U.S. Stocks Calm, But Experts, Retailers Are Not

U.S. index

It’s steady waters as major U.S. index figures remain mostly level this morning, heading into what might be a volatile trading week.

At CNBC this morning, Fred Imbert notes a paltry 16 point change on the Dow Jones Industrial Average in early trading, and about a .2% rise for the S&P 500, as well as .3% for NASDAQ.

What’s moving markets, according to Imbert and many other analysts looking at the unlikely U.S. stock rally of past weeks, is the idea that the Federal Reserve Bank may issue an interest rate cut, which would bring a flood of positive economic activity in the short term.

Investors are betting on the Fed cutting rates in July and September as well as December, according to the CME Group’s FedWatch tool. The market has been clamoring for lower rates amid indications of potentially slower economic growth. In theory, lower rates would boost economic growth.” Imbert writes. “The Fed will make its monetary-policy announcement on Wednesday. Fed Chair Jerome Powell is scheduled to hold a news conference after the announcement. Worries over the economy have increased recently after jobs growth and manufacturing activity slowed last month. The U.S. economy is expected to grow by 2.1% in the second quarter…”

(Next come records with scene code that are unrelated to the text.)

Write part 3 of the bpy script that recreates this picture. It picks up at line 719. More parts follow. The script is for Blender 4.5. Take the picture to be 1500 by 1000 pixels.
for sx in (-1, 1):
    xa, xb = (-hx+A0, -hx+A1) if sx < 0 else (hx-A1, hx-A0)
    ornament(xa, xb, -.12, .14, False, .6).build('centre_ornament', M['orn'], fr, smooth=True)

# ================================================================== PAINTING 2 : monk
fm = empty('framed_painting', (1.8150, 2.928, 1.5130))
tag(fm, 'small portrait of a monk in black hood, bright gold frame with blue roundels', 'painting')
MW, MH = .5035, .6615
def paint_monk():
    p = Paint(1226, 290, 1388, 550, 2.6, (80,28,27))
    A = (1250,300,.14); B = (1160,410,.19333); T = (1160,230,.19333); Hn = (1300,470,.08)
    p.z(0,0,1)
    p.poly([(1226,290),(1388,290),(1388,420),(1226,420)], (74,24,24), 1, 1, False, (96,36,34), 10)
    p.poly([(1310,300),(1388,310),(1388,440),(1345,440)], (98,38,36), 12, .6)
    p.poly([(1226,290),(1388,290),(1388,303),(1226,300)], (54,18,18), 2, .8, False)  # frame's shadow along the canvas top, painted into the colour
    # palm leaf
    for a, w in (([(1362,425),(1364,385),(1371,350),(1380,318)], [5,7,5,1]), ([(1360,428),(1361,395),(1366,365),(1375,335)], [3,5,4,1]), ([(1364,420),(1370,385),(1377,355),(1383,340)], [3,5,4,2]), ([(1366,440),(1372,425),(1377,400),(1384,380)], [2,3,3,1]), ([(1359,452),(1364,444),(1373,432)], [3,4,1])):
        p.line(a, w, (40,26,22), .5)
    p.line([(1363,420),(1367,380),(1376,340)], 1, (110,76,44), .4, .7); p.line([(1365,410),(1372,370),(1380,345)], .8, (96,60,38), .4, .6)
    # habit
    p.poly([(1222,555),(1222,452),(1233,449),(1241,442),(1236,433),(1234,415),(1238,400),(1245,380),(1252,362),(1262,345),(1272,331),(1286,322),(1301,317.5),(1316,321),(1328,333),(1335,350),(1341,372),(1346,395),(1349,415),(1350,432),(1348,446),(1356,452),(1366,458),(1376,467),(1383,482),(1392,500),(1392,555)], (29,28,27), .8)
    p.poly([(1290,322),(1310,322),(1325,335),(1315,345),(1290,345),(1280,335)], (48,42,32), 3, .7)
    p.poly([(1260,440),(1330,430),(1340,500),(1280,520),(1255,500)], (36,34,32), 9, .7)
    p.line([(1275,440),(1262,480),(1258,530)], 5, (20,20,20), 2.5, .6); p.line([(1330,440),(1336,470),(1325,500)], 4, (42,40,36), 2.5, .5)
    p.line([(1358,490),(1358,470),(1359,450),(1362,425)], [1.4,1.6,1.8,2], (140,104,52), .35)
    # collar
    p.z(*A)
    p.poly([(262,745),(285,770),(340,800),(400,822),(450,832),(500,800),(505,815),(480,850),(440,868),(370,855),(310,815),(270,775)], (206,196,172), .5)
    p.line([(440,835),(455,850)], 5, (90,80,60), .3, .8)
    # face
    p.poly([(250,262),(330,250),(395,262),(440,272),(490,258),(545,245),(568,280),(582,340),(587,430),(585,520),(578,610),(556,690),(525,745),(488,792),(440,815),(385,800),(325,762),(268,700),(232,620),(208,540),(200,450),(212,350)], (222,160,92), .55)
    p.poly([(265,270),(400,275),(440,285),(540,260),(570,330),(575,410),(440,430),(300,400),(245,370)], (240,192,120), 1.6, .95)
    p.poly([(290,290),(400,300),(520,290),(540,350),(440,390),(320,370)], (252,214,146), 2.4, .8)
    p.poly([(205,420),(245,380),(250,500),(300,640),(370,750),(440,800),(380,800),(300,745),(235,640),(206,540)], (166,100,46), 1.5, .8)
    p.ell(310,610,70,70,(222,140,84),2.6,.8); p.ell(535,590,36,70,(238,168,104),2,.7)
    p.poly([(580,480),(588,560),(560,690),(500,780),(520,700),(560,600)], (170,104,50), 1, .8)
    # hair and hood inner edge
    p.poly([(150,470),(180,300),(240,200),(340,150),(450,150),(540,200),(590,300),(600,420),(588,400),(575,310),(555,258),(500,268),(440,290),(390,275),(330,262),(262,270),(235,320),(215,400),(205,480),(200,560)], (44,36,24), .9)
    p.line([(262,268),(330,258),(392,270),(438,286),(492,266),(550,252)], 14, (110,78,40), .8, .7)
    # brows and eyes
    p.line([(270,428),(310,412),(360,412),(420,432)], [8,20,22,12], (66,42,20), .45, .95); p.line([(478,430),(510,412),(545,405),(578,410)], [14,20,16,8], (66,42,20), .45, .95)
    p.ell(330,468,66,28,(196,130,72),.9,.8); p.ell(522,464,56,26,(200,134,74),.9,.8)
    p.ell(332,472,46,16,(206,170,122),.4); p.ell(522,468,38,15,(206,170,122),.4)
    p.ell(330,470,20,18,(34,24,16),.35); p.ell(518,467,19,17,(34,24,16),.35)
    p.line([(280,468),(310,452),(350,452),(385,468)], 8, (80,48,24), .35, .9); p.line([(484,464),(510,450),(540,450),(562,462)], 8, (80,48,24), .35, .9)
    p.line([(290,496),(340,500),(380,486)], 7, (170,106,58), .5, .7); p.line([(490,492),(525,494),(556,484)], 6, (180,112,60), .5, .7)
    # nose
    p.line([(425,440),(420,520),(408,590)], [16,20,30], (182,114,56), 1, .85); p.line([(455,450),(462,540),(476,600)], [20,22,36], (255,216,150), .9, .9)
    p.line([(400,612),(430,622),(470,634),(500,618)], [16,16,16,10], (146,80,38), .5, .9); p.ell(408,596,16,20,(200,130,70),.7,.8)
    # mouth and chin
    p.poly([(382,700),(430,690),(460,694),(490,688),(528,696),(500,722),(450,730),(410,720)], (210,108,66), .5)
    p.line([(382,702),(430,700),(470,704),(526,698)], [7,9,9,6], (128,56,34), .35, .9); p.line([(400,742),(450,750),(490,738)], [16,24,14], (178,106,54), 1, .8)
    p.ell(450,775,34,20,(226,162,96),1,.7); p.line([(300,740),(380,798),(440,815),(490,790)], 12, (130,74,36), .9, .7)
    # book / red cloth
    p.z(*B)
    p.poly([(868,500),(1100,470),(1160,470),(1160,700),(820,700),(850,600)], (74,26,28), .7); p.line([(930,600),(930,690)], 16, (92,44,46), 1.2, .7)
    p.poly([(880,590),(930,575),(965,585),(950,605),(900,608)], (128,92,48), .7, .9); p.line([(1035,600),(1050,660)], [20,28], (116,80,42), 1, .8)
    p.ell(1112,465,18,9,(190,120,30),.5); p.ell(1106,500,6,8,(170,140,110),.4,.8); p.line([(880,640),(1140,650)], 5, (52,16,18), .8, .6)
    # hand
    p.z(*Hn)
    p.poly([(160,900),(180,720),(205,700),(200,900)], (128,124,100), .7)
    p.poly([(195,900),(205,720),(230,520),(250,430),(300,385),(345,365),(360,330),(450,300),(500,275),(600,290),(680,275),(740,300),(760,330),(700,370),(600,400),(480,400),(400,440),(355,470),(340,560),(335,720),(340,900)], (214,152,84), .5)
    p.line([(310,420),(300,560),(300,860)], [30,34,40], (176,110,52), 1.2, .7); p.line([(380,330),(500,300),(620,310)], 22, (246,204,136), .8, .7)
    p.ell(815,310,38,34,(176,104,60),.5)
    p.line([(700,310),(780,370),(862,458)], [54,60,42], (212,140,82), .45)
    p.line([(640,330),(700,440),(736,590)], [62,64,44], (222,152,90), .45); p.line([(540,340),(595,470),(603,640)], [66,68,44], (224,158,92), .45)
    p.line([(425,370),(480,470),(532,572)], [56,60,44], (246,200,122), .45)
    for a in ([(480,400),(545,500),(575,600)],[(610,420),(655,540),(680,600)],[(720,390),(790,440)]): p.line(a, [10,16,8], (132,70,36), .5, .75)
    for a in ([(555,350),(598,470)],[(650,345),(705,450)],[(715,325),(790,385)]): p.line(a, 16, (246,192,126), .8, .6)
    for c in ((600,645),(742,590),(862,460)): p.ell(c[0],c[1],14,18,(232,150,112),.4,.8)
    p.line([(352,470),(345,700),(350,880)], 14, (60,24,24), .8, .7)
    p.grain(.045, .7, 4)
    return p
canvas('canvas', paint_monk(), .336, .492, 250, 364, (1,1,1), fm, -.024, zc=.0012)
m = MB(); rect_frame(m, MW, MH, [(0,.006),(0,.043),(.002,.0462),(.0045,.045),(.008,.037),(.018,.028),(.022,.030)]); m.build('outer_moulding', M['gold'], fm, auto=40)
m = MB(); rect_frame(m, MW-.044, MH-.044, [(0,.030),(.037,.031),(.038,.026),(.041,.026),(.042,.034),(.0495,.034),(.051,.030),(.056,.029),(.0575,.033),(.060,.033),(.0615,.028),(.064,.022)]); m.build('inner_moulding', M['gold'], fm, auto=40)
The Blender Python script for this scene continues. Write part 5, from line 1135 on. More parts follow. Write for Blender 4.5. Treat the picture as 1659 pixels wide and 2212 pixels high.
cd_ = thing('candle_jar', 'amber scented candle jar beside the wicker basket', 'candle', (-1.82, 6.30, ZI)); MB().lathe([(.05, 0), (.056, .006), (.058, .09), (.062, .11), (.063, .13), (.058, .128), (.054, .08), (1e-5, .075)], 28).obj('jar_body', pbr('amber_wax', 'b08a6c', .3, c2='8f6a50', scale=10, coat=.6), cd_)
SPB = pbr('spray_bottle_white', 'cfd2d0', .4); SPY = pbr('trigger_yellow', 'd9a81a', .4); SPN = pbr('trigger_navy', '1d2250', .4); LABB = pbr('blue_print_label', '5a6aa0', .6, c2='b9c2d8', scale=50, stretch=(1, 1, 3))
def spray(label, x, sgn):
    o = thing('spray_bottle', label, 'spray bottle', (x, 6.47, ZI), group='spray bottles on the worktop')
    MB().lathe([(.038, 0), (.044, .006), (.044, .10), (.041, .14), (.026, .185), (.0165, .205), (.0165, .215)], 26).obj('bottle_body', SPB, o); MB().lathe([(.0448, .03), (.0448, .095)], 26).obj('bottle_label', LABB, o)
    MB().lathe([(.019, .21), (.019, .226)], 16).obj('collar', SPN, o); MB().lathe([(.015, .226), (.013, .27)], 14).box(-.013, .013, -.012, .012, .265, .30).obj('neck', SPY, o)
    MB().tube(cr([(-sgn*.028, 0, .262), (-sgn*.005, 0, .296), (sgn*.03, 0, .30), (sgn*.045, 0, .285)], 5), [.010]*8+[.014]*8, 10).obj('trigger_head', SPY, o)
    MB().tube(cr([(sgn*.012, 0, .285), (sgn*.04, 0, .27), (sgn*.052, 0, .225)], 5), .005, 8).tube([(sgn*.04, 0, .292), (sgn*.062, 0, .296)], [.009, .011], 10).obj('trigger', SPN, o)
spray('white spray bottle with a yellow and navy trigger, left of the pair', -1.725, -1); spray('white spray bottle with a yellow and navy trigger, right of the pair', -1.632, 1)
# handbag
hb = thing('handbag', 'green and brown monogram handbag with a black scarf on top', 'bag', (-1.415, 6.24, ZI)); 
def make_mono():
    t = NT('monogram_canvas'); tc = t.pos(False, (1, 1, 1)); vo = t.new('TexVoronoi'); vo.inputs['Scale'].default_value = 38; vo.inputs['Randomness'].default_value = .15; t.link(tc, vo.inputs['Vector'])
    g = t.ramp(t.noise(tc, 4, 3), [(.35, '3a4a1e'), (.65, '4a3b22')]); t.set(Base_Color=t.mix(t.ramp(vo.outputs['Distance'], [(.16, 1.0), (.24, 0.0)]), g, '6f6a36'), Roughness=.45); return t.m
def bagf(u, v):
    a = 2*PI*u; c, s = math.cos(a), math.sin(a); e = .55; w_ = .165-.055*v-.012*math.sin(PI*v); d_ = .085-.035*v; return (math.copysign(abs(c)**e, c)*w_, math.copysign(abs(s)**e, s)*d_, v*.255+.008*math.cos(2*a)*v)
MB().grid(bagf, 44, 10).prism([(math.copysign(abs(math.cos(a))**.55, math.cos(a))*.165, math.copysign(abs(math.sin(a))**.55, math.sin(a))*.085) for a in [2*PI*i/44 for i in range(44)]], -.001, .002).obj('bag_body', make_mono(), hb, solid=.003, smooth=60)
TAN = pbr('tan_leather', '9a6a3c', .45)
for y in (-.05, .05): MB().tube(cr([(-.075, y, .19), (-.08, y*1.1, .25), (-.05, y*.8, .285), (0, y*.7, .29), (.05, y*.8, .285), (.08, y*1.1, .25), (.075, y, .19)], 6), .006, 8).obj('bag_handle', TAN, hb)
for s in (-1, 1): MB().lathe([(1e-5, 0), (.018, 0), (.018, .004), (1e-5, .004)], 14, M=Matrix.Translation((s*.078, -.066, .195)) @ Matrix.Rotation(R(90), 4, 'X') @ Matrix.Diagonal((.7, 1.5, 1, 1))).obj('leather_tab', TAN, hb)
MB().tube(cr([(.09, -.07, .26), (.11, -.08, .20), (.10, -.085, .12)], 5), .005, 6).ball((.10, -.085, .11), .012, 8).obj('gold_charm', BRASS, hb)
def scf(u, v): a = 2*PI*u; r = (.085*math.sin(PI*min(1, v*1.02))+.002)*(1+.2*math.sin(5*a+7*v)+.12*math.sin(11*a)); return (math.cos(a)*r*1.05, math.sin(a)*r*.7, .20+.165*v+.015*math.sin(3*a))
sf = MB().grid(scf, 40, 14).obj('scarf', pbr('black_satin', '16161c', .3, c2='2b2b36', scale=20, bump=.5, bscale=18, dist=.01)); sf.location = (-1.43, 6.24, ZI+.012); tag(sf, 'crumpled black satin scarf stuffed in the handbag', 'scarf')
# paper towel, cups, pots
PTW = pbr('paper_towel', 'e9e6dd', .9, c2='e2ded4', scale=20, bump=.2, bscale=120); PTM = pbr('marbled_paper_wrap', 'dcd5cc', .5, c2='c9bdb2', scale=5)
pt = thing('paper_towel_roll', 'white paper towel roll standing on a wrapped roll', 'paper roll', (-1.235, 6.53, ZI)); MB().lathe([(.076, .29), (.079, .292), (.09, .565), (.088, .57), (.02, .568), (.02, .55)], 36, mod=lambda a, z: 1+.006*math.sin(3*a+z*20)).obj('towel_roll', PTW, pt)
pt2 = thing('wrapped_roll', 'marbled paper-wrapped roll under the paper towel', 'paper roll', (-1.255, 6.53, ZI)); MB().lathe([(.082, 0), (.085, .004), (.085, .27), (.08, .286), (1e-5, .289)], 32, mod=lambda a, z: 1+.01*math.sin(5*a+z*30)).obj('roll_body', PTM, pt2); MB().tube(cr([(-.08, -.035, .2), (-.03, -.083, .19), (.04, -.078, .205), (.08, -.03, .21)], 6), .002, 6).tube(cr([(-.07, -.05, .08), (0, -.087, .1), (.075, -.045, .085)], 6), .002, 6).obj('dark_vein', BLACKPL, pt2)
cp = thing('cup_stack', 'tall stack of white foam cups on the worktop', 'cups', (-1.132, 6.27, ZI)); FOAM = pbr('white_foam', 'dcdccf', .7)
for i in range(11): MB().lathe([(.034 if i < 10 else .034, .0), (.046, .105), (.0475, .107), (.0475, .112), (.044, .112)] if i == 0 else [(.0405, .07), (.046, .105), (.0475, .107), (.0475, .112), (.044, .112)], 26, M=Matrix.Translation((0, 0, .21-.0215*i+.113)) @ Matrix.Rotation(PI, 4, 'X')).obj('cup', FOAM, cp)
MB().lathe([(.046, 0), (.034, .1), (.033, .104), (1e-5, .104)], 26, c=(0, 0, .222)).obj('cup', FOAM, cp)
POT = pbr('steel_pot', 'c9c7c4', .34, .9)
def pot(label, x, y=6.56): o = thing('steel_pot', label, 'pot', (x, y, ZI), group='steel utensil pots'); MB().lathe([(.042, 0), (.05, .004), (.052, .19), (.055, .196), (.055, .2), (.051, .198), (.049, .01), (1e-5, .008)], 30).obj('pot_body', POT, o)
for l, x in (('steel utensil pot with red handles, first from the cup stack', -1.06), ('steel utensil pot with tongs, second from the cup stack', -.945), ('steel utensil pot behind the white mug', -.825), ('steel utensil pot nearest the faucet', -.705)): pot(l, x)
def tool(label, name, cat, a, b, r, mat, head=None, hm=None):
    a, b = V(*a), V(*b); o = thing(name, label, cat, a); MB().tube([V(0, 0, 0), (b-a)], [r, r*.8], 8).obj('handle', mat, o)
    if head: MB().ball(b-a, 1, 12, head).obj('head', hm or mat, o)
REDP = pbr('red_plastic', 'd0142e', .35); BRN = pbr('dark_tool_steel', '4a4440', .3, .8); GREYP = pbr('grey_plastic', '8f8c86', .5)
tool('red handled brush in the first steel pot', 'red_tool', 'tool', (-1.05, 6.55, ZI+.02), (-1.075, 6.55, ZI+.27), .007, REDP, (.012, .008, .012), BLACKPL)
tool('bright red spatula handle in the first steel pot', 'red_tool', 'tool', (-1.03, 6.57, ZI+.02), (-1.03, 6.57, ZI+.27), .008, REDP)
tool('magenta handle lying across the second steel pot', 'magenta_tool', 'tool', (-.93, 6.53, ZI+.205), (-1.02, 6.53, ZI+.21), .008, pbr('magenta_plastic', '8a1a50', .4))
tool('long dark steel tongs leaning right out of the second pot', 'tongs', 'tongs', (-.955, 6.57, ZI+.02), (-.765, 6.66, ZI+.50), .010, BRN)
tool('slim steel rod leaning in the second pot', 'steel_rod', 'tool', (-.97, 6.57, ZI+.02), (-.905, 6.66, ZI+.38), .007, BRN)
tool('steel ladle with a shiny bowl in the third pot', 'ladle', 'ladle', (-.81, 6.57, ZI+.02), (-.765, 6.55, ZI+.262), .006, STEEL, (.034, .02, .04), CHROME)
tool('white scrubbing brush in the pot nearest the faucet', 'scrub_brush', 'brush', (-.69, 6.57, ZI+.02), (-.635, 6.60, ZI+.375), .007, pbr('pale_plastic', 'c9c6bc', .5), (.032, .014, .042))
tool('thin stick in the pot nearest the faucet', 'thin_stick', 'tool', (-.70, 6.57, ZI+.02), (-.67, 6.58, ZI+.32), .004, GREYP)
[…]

The Fed will meet Tuesday and Wednesday, and may deliver some hints of a rate cut in July.

Meanwhile, actual retailers are much less optimistic about where the market is headed unless we can pull ourselves back from the brink of a global trade war with very few, if any, winners.

Walmart, Costco and other major drivers of U.S. economic growth are begging the president and the White House retinue to rethink punitive tariff activity that comes with enormous repercussions as counterparties fight back.

“More than 600 companies and industry trade associations – including Walmart (WMT), Costco(COST), Target (TGT), Gap (GPS) and Levi Strauss (LEVI) — wrote to the White House last week urging Trump to end the ongoing trade fight,” writes Julia Horowitz at CNN this morning, quoting the text of a missive meant to deter the deterioration of global trade ties:

“We know firsthand that the additional tariffs will have a significant, negative, and long-term impact on American businesses, farmers, families, and the US economy.”

There are no lack of warning from top experts on how even a minor trade kerfuffle could lead to a major recession – social media editor Shawn Langlois at Marketwatch is reporting on another one from lauded finance guru Nouriel Roubini.

Among the key risks, tensions between China and the U.S. deserve special attention, Roubini says, particularly if they result in China retaliating by closing its market to U.S.-based multinationals like Apple

“Under such a scenario, the shock to markets around the world would be sufficient to bring on a global crisis, regardless of what the major central banks do,” Roubini reportedly told Marketwatch. “And given the scale of private and public debt, another financial crisis would likely follow from that.”

Roubini progressed to describing eventualities stemming from such disruption, for instance, “flash crashes” related in illiquidity, and international sparring that could spike oil prices.

“Spiking oil prices and trade wars, Roubini points out, are more than just a supply side risk,” Langlois writes.  “They also threaten consumption grown — tariffs and higher fuel costs suck up disposable income. As a result, uncertainty builds, companies cut capital spending and investment, and the big unwind begins.”

Consider yourselves warned. Cooler heads of state and finance are trying to walk back some of the ad hoc belligerence we have seen out of American leadership – whether that gets done is really anybody’s guess.